Interval notation provides a compact written form for a number-line answer. Parentheses show excluded endpoints. Square brackets show included endpoints. Infinity always uses a parenthesis because infinity is not a reachable number. Therefore, x greater than three becomes open parenthesis three, infinity parenthesis. In contrast, x less than or equal to five becomes open parenthesis negative infinity, five square bracket. A single exact answer can be written with braces. A statement such as x equals two has the solution set brace two brace.

Solving Expressions on Both Sides

Some inequalities place the variable on both sides. Start by moving variable terms to one side. Move constant terms to the other side. Suppose two x plus three is less than x plus seven. Subtract x from both sides. Then subtract three from both sides. The result is x less than four. The calculator follows the same balance rule. It combines like terms, identifies the boundary, and selects the correct endpoint style after checking the final comparison sign.

Special Results and Practical Checks

Not every input produces a single ray. A true constant comparison can produce all real numbers. A false constant comparison produces no solution. Equality produces one closed point. Not-equal produces two shaded directions with an open point in the middle. Check answers by testing a value from the shaded region. Test another value from the unshaded region. The first should satisfy the original inequality. The second should fail. This simple check catches sign mistakes and helps confirm the graph matches the algebra.

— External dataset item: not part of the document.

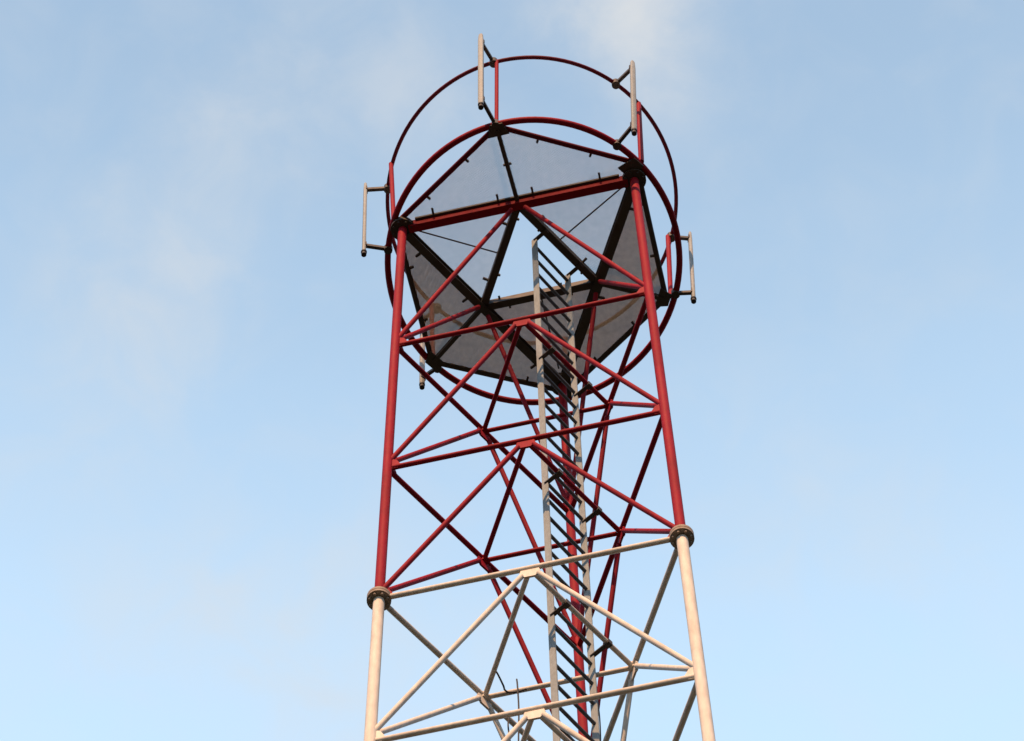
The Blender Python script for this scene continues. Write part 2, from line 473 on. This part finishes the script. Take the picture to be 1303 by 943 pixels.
fac = math_('ADD', fac, ease(fn.outputs['Fac'], .35, .8, 0, .16))
# bright milky band across the view; its fade lower down shaped to cut fill
sep = nd('ShaderNodeSeparateXYZ'); Lk.new(DIR, sep.inputs[0])
hz = nd('ShaderNodeValToRGB'); cr = hz.color_ramp; cr.interpolation = 'CARDINAL'
cr.elements[0].position = .45; cr.elements[0].color = (.02,)*3+(1,)
cr.elements[1].position = .98; cr.elements[1].color = (.50,)*3+(1,)
for p_, v_ in ((.70, .18), (.80, .98), (.85, .97), (.875, .86), (.90, .71), (.915, .62), (.93, .55)):
    e_ = cr.elements.new(p_); e_.color = (v_,)*3+(1,)
Lk.new(sep.outputs['Z'], hz.inputs[0])
mh_ = nd('ShaderNodeMix', data_type='RGBA'); mh_.inputs['B'].default_value = (4.4, 6.1, 7.9, 1)
Lk.new(hz.outputs['Color'], mh_.inputs['Factor']); Lk.new(sky.outputs[0], mh_.inputs['A'])
mix = nd('ShaderNodeMix', data_type='RGBA'); mix.inputs['B'].default_value = (5.1, 5.3, 5.5, 1)     # thin high cloud, lit white
Lk.new(fac, mix.inputs['Factor']); Lk.new(mh_.outputs['Result'], mix.inputs['A'])
Lk.new(mix.outputs['Result'], bg.inputs['Color'])
bg.inputs['Strength'].default_value = .07

# ---------------------------------------------------------------- camera
cam = bpy.data.cameras.new('camera'); co = bpy.data.objects.new('camera', cam); col.objects.link(co)
right = Vector((.99905343, .04156783, -.01281996)); up = Vector((.04300952, -.89979569, .43418647)) ; fwd = Vector((-.00651284, .43432686, .90073179))
co.matrix_world = Matrix(((right.x, up.x, -fwd.x, 0), (right.y, up.y, -fwd.y, -12.640026), (right.z, up.z, -fwd.z, 1.6), (0, 0, 0, 1)))
cam.sensor_fit = 'HORIZONTAL'; cam.sensor_width = 36; cam.lens = 4981.718*36/1303
cam.clip_start = .1; cam.clip_end = 10000
sc.camera = co
sc.view_settings.view_transform = 'Standard'; sc.view_settings.look = 'None'
sc.view_settings.exposure = 1.0; sc.view_settings.gamma = 1; sc.view_settings.use_curve_mapping = False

Using the Graph in Everyday Work

Number-line inequalities appear in limits, budgets, measurements, schedules, and safety ranges. A minimum temperature becomes a greater-than-or-equal-to statement. A maximum file size becomes a less-than-or-equal-to statement. A permitted operating range may require two separate inequalities. The graph makes these limits easier to communicate. Choose sensible rounding when estimates are enough. Keep the original units beside your work. Clear endpoints make inequality results easy to share and reuse for future reference.

Frequently asked questions

Helpful answers

1. What does an open circle mean?

An open circle means the boundary value is excluded. Use it with less than, greater than, or not-equal comparisons. The shaded direction still shows values that satisfy the inequality.

2. What does a closed circle mean?

A closed circle includes the boundary value. Use it with less than or equal to, greater than or equal to, and equality comparisons.

3. Why does the symbol reverse after dividing?

Dividing or multiplying both sides by a negative number reverses order on the number line. Therefore, less than becomes greater than, and less than or equal to becomes greater than or equal to.

4. Can I enter decimals?

Yes. Use decimal coefficients or constants, such as 1.5x - 2.25 >= 4. The selected decimal setting controls how displayed results are rounded.

5. Can the variable appear on both sides?

Yes. Enter expressions such as 2x + 3 <= x + 7. The calculator combines matching variable terms before locating the boundary value.

6. What interval notation uses infinity?

Infinity always uses parentheses. It is not a number that can be included. For example, x greater than four is written as (4, ∞).

7. What happens when the variable cancels?

The remaining statement may be always true or always false. A true statement means all real numbers work. A false statement means there is no solution.

8. How is equality shown on the number line?

Equality has one exact solution, so it uses one closed point. Its set notation uses braces, such as {2}, rather than an interval.

9. How is not-equal shown?

Not-equal excludes one boundary but includes values on both sides. The graph has an open point and two shaded rays. Its notation joins two open intervals.

10. Does graph half-span change the answer?

No. It only changes the visible scale around the boundary. The solved inequality, interval notation, and endpoint inclusion remain exactly the same.

11. How can I check a solved inequality?

Test one value inside the shaded region and one outside it. Accurate endpoints make every number-line decision easier to trust.